#### Saved entries
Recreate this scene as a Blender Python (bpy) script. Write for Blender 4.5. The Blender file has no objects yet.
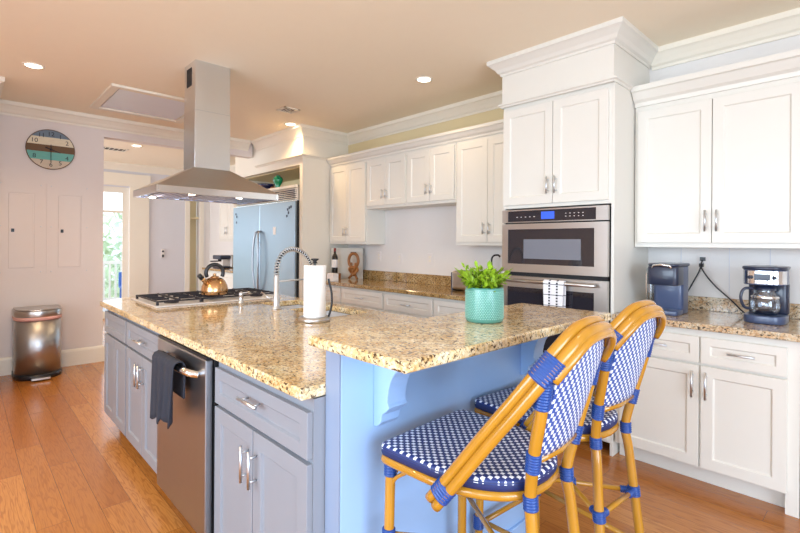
import bpy, bmesh, math, random
from mathutils import Vector, Matrix
random.seed(7)
S = bpy.context.scene
COL = S.collection
PI = math.pi

# ---------------------------------------------------------------- camera, world, exposure
YAW, ROLL, F, CY, H = math.radians(46.6), math.radians(0.37), 464.0, 243.3, 1.35
cy_, sy_ = math.cos(YAW), math.sin(YAW)
Ry = Matrix(((cy_, 0, sy_), (0, 1, 0), (-sy_, 0, cy_)))
cr_, sr_ = math.cos(ROLL), math.sin(ROLL)
Rz = Matrix(((cr_, -sr_, 0), (sr_, cr_, 0), (0, 0, 1)))
Mc = Rz @ Ry @ Matrix(((1, 0, 0), (0, 0, -1), (0, 1, 0)))
cam = bpy.data.cameras.new('camera')
cam.sensor_width = 36.0
cam.lens = F / 800 * 36
cam.shift_y = -(266.5 - CY) / 800
cam.clip_start = 0.02
co = bpy.data.objects.new('camera', cam)
COL.objects.link(co)
r_, d_, f_ = Mc[0], Mc[1], Mc[2]
co.matrix_world = Matrix(((r_[0], -d_[0], -f_[0], 0), (r_[1], -d_[1], -f_[1], 0), (r_[2], -d_[2], -f_[2], H), (0, 0, 0, 1)))
S.camera = co

W = bpy.data.worlds.new('world')
S.world = W
W.use_nodes = True
bg = W.node_tree.nodes['Background']
bg.inputs[0].default_value = (0.76, 0.88, 1.0, 1)
bg.inputs[1].default_value = 1.9

S.view_settings.view_transform = 'Standard'
S.view_settings.look = 'None'
S.view_settings.exposure = 0.5
S.view_settings.gamma = 1.0
S.view_settings.use_curve_mapping = False


def area_light(name, loc, direction, sx, sy, power, color, spread=PI):
    l = bpy.data.lights.new(name, 'AREA')
    l.shape = 'RECTANGLE'; l.size = sx; l.size_y = sy
    l.energy = power; l.color = color; l.spread = spread
    o = bpy.data.objects.new(name, l)
    o.location = loc
    o.rotation_euler = Vector(direction).to_track_quat('-Z', 'Y').to_euler()
    COL.objects.link(o)
    return o


# daylight through the kitchen windows (behind and right of camera), plus two added fills
area_light('daylight_right', (2.62, 0.0, 1.35), (-1, -0.08, -0.06), 3.0, 2.0, 80, (0.66, 0.80, 1.0), 2.6)
area_light('daylight_rear', (-1.2, -2.52, 1.6), (0, 1, -0.32), 2.8, 1.6, 50, (0.70, 0.84, 1.0), 2.2)
area_light('fill_rear_right', (1.5, -2.52, 1.3), (-.3, 1, -.42), 1.5, 1.8, 9, (0.58, 0.77, 1.0), 1.7)  # unseen fill lamp added to brighten and cool the lower white cabinets
area_light('fill_hall', (-7.8, -2.52, 1.6), (0, 1, 0), 2.2, 1.8, 95, (0.82, 0.9, 1.0))  # unseen fill lamp added to brighten the far room


# ---------------------------------------------------------------- materials
def srgb(r, g, b):
    def c(v):
        v /= 255.0
        return v / 12.92 if v <= 0.04045 else ((v + 0.055) / 1.055) ** 2.4
    return (c(r), c(g), c(b), 1)


def new_mat(name):
    m = bpy.data.materials.new(name)
    m.use_nodes = True
    return m, m.node_tree, m.node_tree.nodes['Principled BSDF']


def pmat(name, col, rough=0.5, metal=0.0, noise=0.03, nscale=12, bump=0.0, bscale=60, coat=0.0, aniso=None, emit=None, es=1.0):
    m, t, b = new_mat(name)
    N, L = t.nodes, t.links
    tc = N.new('ShaderNodeTexCoord')
    nz = N.new('ShaderNodeTexNoise'); nz.inputs['Scale'].default_value = nscale
    mp = N.new('ShaderNodeMapping')
    if aniso:
        mp.inputs['Scale'].default_value = aniso
    L.new(tc.outputs['Object'], mp.inputs[0]); L.new(mp.outputs[0], nz.inputs['Vector'])
    mx = N.new('ShaderNodeMix'); mx.data_type = 'RGBA'
    c = Vector(col[:3])
    mx.inputs[6].default_value = (*(c * (1 - noise)), 1)
    mx.inputs[7].default_value = (*[min(1, v) for v in c * (1 + noise)], 1)
    L.new(nz.outputs[0], mx.inputs[0]); L.new(mx.outputs[2], b.inputs['Base Color'])
    b.inputs['Roughness'].default_value = rough
    b.inputs['Metallic'].default_value = metal
    b.inputs['Coat Weight'].default_value = coat
    if bump:
        n2 = N.new('ShaderNodeTexNoise'); n2.inputs['Scale'].default_value = bscale
        L.new(mp.outputs[0], n2.inputs['Vector'])
        bp = N.new('ShaderNodeBump'); bp.inputs['Strength'].default_value = bump; bp.inputs['Distance'].default_value = 0.01
        L.new(n2.outputs[0], bp.inputs['Height']); L.new(bp.outputs[0], b.inputs['Normal'])
    if emit:
        b.inputs['Emission Color'].default_value = emit
        b.inputs['Emission Strength'].default_value = es
    return m


def ramp(t, stops, interp='LINEAR'):
    r = t.nodes.new('ShaderNodeValToRGB')
    r.color_ramp.interpolation = interp
    el = r.color_ramp.elements
    while len(el) > 1:
        el.remove(el[-1])
    el[0].position, el[0].color = stops[0][0], stops[0][1]
    for p, c in stops[1:]:
        e = el.new(p); e.color = c
    return r


def mixc(t, fac, a, b):
    mx = t.nodes.new('ShaderNodeMix'); mx.data_type = 'RGBA'
    for s, v in ((0, fac), (6, a), (7, b)):
        if isinstance(v, (tuple, float, int)):
            mx.inputs[s].default_value = v
        else:
            t.links.new(v, mx.inputs[s])
    return mx.outputs[2]


def granite(name, base, gold, pale, dark, rough=0.12, dens=1.0):
    m, t, b = new_mat(name)
    N, L = t.nodes, t.links
    tc = N.new('ShaderNodeTexCoord')
    n1 = N.new('ShaderNodeTexNoise'); n1.inputs['Scale'].default_value = 14; n1.inputs['Detail'].default_value = 5
    n1.inputs['Roughness'].default_value = 0.7
    L.new(tc.outputs['Object'], n1.inputs['Vector'])
    r1 = ramp(t, [(0.36, gold), (0.5, base), (0.63, pale)])
    L.new(n1.outputs[0], r1.inputs[0])
    v = N.new('ShaderNodeTexVoronoi'); v.inputs['Scale'].default_value = 130
    L.new(tc.outputs['Object'], v.inputs['Vector'])
    # per-cell tint
    sep = N.new('ShaderNodeSeparateColor'); L.new(v.outputs['Color'], sep.inputs[0])
    rc = ramp(t, [(0.0, pale), (0.3, base), (0.62, gold), (0.85, dark)], 'CONSTANT')
    L.new(sep.outputs[0], rc.inputs[0])
    c1 = mixc(t, 0.40, r1.outputs[0], rc.outputs[0])
    # dark flecks gathered in drifts
    n2 = N.new('ShaderNodeTexNoise'); n2.inputs['Scale'].default_value = 88; n2.inputs['Detail'].default_value = 3
    n2.inputs['Roughness'].default_value = 0.55
    mp = N.new('ShaderNodeMapping'); mp.inputs['Scale'].default_value = (0.75, 1.2, 1.0); mp.inputs['Rotation'].default_value = (0, 0, 0.5)
    L.new(tc.outputs['Object'], mp.inputs[0]); L.new(mp.outputs[0], n2.inputs['Vector'])
    r2 = ramp(t, [(0.595 - 0.02 * dens, (0, 0, 0, 1)), (0.64 - 0.02 * dens, (1, 1, 1, 1))])
    L.new(n2.outputs[0], r2.inputs[0])
    n3 = N.new('ShaderNodeTexNoise'); n3.inputs['Scale'].default_value = 200; n3.inputs['Detail'].default_value = 2
    L.new(tc.outputs['Object'], n3.inputs['Vector'])
    r3 = ramp(t, [(0.62, (0, 0, 0, 1)), (0.68, (1, 1, 1, 1))])
    L.new(n3.outputs[0], r3.inputs[0])
    c2 = mixc(t, r2.outputs[0], c1, dark)
    c3 = mixc(t, r3.outputs[0], c2, (dark[0] * 0.5, dark[1] * 0.45, dark[2] * 0.45, 1))
    L.new(c3, b.inputs['Base Color'])
    b.inputs['Roughness'].default_value = rough
    b.inputs['IOR'].default_value = 1.5
    b.inputs['Coat Weight'].default_value = 0.3
    b.inputs['Coat Roughness'].default_value = 0.05
    return m


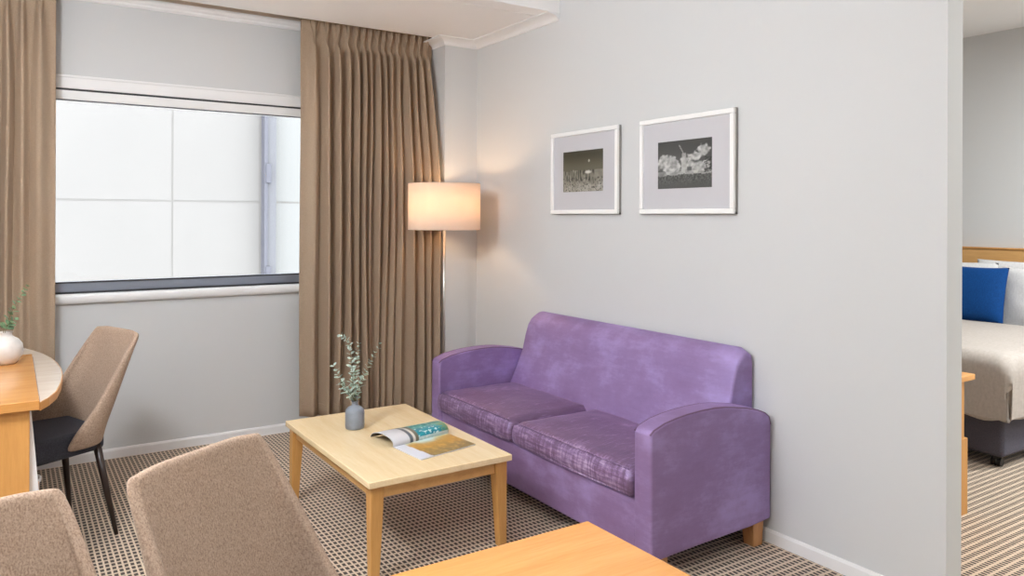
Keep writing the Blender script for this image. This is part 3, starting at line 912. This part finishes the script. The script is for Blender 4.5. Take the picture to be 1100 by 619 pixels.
# ------------------------------------------------------------------ chairs
def chair_parts(root, seat_mat):
    # local: +x is the way the sitter faces, y to the sitter's left
    zb, zt = 0.405, 0.876
    bm = bmesh.new()
    rows = 14
    V = []
    for r in range(rows + 1):
        f = r / rows
        z = zb + (zt - zb) * f
        sb = lerp_list([(0, -0.195), (0.15, -0.205), (1, -0.335)], f)
        W = lerp_list([(0, 0.405), (0.15, 0.425), (0.6, 0.402), (0.92, 0.372), (1, 0.352)], f) / 2
        L = lerp_list([(0, 0.19), (0.10, 0.18), (0.35, 0.115), (0.7, 0.06), (0.94, 0.022), (1, 0.016)], f)
        full = []
        for k in range(25):
            t = 1 - 2 * k / 24
            a = abs(t) * PI / 2
            y = math.copysign(W * math.sin(a) ** 0.62, t)
            x = sb + L * (1 - math.cos(a) ** 0.62)
            full.append((x, y))
        row = []
        for (x, y) in full:
            # soften the top corners
            drop = 0.007 * smoothstep(0.55, 1.05, abs(y) / max(W, 0.01)) * smoothstep(0.85, 1, f)
            row.append(bm.verts.new((x, y, z - drop)))
        V.append(row)
    for A, B in zip(V, V[1:]):
        for k in range(len(A) - 1):
            bm.faces.new((A[k], A[k + 1], B[k + 1], B[k]))
    o = put('shell', bm, M['tweed'], root, smooth=True, local=True)
    md = o.modifiers.new('thick', 'SOLIDIFY'); md.thickness = 0.026; md.offset = 0.0; md.use_even_offset = False
    md = o.modifiers.new('sub', 'SUBSURF'); md.levels = 1; md.render_levels = 2
    # seat pad
    bm = bmesh.new()
    pts = []
    for (x, y) in ((-0.19, 0.165), (-0.10, 0.18), (0.10, 0.21), (0.215, 0.205), (0.245, 0.17), (0.255, 0.0)):
        pts.append((x, y))
    poly = pts + [(x, -y) for x, y in reversed(pts[:-1])]
    A = [bm.verts.new((x, y, 0.375)) for x, y in poly]; B = [bm.verts.new((x, y, 0.475)) for x, y in poly]
    bm.faces.new(A[::-1]); bm.faces.new(B)
    for k in range(len(poly)):
        j = (k + 1) % len(poly)
        bm.faces.new((A[k], A[j], B[j], B[k]))
    put('seat', bm, seat_mat, root, local=True, bevel=0.022, seg=4)
    for (tx, ty, bx_, by) in ((-0.155, 0.155, -0.215, 0.212), (-0.155, -0.155, -0.215, -0.212), (0.19, 0.165, 0.225, 0.195), (0.19, -0.165, 0.225, -0.195)):
        bm = bmesh.new()
        tube(bm, [(tx, ty, 0.41 if tx < 0 else 0.38), (tx + (bx_ - tx) * 0.5, ty + (by - ty) * 0.5, 0.2), (bx_, by, 0.0)], [0.017, 0.0135, 0.0085], 12)
        put('leg', bm, M['darkwood'], root, smooth=True, local=True)

def copy_thing(src, loc, rz, label):
    r = src.copy(); COL.objects.link(r)
    r.location = loc; r.rotation_euler = (0, 0, rz); r['label'] = label
    for ch in list(src.children):
        c = ch.copy(); COL.objects.link(c); c.parent = r
        for g in list(ch.children):
            d = g.copy(); COL.objects.link(d); d.parent = c
    return r
ch0 = thing('dining_chair', 'taupe tweed chair with charcoal seat pulled up to the curved end of the beech desk', 'chair', (0.12, 3.874, 0), math.atan2(-0.36, -0.93), 'taupe upholstered chairs')
chair_parts(ch0, M['charcoal'])
copy_thing(ch0, (0.530, 1.540, 0), math.atan2(-0.846, 0.534), 'taupe tweed chair backrest at the corner of the orange wooden dining table')
copy_thing(ch0, (0.030, 1.366, 0), math.atan2(-0.93, 0.37), 'taupe tweed chair cut off by the photo edge, below the beech desk')

# ------------------------------------------------------------------ dining table
dt = thing('dining_table', 'orange beech dining table with only its far corner in view', 'table', (0.3, 0.88, 0))
put('tabletop', bx(-0.45, 1.053, 0.46, 1.297, 0.708, 0.74), M['oak_y'], dt, bevel=0.003)
for x in (-0.42, 0.96):
    for y in (0.50, 1.20):
        put('leg', bx(x, x + 0.06, y, y + 0.06, 0, 0.708), M['oak_z'], dt, bevel=0.003)
put('apron', bx((-0.36, 0.96, 0.515, 0.535, 0.64, 0.708), (-0.36, 0.96, 1.225, 1.245, 0.64, 0.708), (-0.405, -0.385, 0.56, 1.20, 0.64, 0.708), (0.985, 1.005, 0.56, 1.20, 0.64, 0.708)), M['oak_z'], dt)

# ------------------------------------------------------------------ cabinet and desk
cab = thing('work_desk', 'orange beech desk with a curved pale extension carrying the white vase', 'desk', (-0.3, 3.7, 0))
put('top', bx(XL + 0.002, 0.091, 3.152, 4.225, 0.7155, 0.75), M['oak_y'], cab, bevel=0.003)
put('end_panel', bx(XL + 0.002, 0.062, 3.175, 3.205, 0.0, 0.7155), M['oak_z'], cab, bevel=0.002)
put('end_panel', bx(XL + 0.002, -0.30, 4.19, 4.22, 0.0, 0.704), M['oak_z'], cab, bevel=0.002)
put('back_rail', bx(XL + 0.002, XL + 0.03, 3.205, 4.19, 0.40, 0.7155), M['oak_z'], cab, bevel=0.002)
put('white_side_panel', prism([(-0.30, 0.7155), (0.066, 0.7155), (0.071, 0.66), (0.093, 0.40), (-0.30, 0.40)], 'Y', 3.2051, 3.375), M['white'], cab, bevel=0.002)
put('ledge', bx(-0.30, 0.095, 3.2051, 3.38, 0.372, 0.40), M['oak_z'], cab, bevel=0.002)

desk = cab
poly = []
arcp = [(0.092, 3.19), (0.122, 3.26), (0.150, 3.36), (0.172, 3.52), (0.186, 3.69), (0.188, 3.84), (0.180, 4.00), (0.162, 4.16), (0.135, 4.30), (0.10, 4.42), (0.05, 4.55), (-0.02, 4.63), (-0.12, 4.68)]
poly = arcp + [(XL + 0.003, 4.68), (XL + 0.003, 4.228), (0.0925, 4.228)]
put('curved_top', prism(poly, 'Z', 0.705, 0.738), [M['pale']], desk, bevel=0.003)
for i, (x, y) in enumerate(((-0.25, 4.58), (-0.66, 4.58))):
    bm = bmesh.new(); tube(bm, [(x, y, 0), (x, y, 0.706)], 0.022, 16)
    put('leg', bm, M['steel'], desk, smooth=True)
# oak edge strip of the desk top
bm = bmesh.new()
sweep(bm, list(reversed([(x - 0.002, y) for x, y in arcp])), [(0.0, 0.7055), (0.0045, 0.7055), (0.0045, 0.735), (0.0, 0.735)])
put('edge_strip', bm, M['oak'], desk)

# white vase with greenery
V2 = (-0.018, 4.007)
v2 = thing('vase', 'round white vase with a small green sprig on the beech desk', 'vase', (V2[0], V2[1], 0.75))
bm = bmesh.new(); z = 0.75
lathe(bm, [(0, z), (0.042, z), (0.055, z + 0.012), (0.068, z + 0.034), (0.073, z + 0.06), (0.069, z + 0.085), (0.055, z + 0.106), (0.036, z + 0.118), (0.030, z + 0.126), (0.031, z + 0.136), (0.035, z + 0.139),
            (0.030, z + 0.139), (0.026, z + 0.126), (0.045, z + 0.105), (0.062, z + 0.06), (0.04, z + 0.01), (0, z + 0.008)], V2)
put('vase_body', bm, M['whitevase'], v2, smooth=True)
G2 = 'eucalyptus sprigs in the white vase'
sprig('eucalyptus_sprig', [(-0.015, 4.0, 0.80), (-0.012, 4.0, 0.90), (0.008, 3.99, 0.97), (0.035, 3.99, 1.03), (0.066, 3.985, 1.085)], 'taller green sprig rising from the white vase beside the curtain', G2, 11, 0.013, 'leaf_green', 0.42, 11)
sprig('eucalyptus_sprig', [(-0.022, 4.0, 0.80), (-0.02, 4.0, 0.89), (-0.005, 3.98, 0.92), (0.02, 3.97, 0.945)], 'short leafy green sprig spilling over the white vase rim', G2, 12, 0.017, 'leaf_green', 0.5, 6)

# waste bin under the desk
bc = (0.005, 3.72)
# (stands between the cabinet and the chair; only its rim shows)
bcx, bcy = 0.035, 3.475
wb = thing('waste_bin', 'small white waste bin on the carpet behind the desk end panel', 'bin', (bcx, bcy, 0))
bm = bmesh.new(); lathe(bm, [(0, 0.0), (0.052, 0.0), (0.055, 0.01), (0.067, 0.375), (0.069, 0.38), (0.065, 0.38), (0.052, 0.012), (0, 0.010)], (bcx, bcy), 36); put('bin_body', bm, M['wire'], wb, smooth=True)
bm = bmesh.new(); lathe(bm, [(0.065, 0.374), (0.072, 0.374), (0.073, 0.386), (0.065, 0.386), (0.065, 0.374)], (bcx, bcy), 36); put('rim', bm, M['white'], wb, smooth=True)

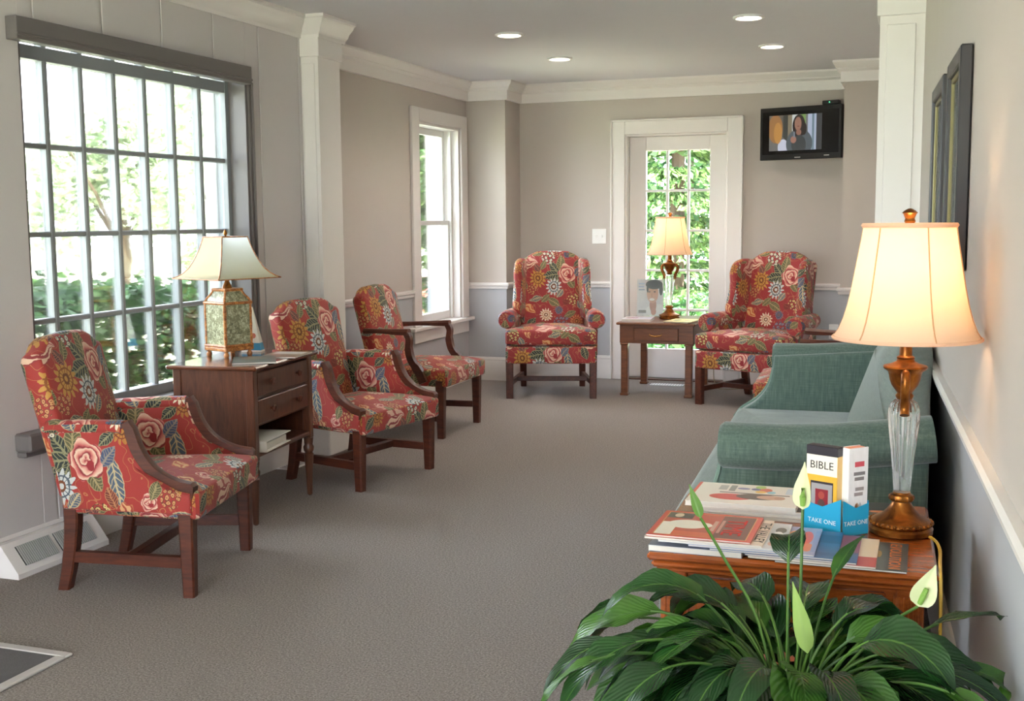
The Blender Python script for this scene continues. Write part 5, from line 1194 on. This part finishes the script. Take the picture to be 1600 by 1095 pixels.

#### Directions for this task
Copy out every line of the data that includes the word "scene".

#### Response
Recreate this scene as a Blender Python (bpy) script. Write for Blender 4.5. The Blender file has no objects yet.
S = bpy.context.scene
The Blender Python script for this scene continues. Write part 5, from line 1194 on. This part finishes the script. Take the picture to be 1600 by 1095 pixels.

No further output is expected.